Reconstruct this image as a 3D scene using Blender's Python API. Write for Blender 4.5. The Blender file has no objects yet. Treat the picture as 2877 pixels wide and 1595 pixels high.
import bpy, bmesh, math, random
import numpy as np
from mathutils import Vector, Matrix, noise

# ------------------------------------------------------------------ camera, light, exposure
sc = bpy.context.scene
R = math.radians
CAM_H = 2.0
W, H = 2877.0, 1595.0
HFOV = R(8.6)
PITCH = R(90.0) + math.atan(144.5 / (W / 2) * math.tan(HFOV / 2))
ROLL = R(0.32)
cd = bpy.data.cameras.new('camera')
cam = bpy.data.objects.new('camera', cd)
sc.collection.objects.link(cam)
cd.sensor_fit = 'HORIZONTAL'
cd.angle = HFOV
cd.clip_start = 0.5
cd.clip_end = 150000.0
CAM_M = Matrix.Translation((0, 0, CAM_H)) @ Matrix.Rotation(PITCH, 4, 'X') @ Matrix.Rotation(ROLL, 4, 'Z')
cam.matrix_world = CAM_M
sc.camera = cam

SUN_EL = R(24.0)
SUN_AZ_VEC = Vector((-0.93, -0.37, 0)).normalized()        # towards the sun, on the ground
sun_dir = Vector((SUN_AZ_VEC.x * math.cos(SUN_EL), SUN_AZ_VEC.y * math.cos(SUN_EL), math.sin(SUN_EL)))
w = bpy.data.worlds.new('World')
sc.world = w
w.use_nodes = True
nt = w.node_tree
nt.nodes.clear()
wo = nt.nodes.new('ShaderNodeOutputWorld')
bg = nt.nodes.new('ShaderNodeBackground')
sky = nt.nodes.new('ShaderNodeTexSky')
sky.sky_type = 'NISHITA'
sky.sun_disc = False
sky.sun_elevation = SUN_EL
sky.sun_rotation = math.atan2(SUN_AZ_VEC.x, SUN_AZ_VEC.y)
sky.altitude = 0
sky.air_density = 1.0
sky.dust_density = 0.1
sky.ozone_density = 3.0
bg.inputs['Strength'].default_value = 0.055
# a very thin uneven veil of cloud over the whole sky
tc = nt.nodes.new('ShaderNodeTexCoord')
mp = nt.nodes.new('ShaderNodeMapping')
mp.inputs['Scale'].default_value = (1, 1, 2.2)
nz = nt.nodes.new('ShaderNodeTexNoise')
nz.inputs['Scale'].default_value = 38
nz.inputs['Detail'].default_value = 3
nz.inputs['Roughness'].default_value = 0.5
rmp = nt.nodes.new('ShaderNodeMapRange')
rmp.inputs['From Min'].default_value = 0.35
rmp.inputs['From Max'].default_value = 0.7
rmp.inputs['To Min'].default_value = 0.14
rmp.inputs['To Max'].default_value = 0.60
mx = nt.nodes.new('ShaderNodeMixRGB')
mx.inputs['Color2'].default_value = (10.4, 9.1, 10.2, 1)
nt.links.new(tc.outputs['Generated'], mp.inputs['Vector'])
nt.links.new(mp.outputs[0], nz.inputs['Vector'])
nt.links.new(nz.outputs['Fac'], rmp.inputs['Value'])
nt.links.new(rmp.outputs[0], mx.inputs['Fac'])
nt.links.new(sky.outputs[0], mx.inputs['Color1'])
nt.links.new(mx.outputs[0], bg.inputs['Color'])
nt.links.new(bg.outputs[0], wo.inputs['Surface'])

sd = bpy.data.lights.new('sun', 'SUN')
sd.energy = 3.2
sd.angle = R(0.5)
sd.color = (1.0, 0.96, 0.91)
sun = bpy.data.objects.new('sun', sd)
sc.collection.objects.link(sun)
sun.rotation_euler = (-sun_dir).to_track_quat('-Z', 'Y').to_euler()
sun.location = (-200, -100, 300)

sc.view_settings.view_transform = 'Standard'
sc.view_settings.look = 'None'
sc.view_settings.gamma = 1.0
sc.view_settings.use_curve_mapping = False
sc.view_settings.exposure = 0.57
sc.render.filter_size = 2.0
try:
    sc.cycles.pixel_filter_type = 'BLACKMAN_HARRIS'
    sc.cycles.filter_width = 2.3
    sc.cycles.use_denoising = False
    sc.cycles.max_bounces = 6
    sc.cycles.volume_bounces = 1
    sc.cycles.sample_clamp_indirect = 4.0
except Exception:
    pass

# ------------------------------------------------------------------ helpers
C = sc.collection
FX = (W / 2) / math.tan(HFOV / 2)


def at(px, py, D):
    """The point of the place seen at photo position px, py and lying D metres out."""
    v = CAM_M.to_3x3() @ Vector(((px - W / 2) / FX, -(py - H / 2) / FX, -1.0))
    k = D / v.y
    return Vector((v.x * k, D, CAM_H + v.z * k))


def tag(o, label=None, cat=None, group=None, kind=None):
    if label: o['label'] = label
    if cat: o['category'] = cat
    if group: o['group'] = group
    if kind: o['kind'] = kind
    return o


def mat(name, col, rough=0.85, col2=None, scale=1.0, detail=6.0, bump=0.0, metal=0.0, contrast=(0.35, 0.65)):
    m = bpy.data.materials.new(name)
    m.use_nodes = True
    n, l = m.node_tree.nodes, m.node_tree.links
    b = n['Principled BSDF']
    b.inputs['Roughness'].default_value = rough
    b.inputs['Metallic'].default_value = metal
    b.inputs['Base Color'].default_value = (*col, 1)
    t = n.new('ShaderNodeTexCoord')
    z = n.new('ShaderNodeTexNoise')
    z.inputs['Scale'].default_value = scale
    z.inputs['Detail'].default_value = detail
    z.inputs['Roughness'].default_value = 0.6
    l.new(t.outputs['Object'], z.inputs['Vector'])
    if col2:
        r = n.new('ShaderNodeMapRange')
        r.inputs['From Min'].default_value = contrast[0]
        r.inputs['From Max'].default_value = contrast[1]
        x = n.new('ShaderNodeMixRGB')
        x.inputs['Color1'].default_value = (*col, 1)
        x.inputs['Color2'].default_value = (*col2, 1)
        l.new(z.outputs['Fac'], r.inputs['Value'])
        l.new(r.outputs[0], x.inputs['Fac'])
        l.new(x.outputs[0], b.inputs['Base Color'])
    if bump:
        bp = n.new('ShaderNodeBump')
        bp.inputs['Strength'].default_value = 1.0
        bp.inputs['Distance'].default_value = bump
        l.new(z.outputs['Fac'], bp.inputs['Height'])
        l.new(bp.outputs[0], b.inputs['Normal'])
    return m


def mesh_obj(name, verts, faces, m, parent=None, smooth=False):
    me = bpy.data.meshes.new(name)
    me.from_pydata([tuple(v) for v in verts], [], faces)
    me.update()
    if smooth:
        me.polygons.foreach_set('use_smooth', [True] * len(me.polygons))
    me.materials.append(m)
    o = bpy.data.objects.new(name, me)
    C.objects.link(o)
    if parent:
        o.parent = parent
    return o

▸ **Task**
Copy exactly the lines that run from the first line of the data to the line containing "from mathutils import Vector, Matrix, noise", please, with both ends included and nothing else.

▸ **Reply**
Reconstruct this image as a 3D scene using Blender's Python API. Write for Blender 4.5. The Blender file has no objects yet. Treat the picture as 2877 pixels wide and 1595 pixels high.
import bpy, bmesh, math, random
import numpy as np
from mathutils import Vector, Matrix, noise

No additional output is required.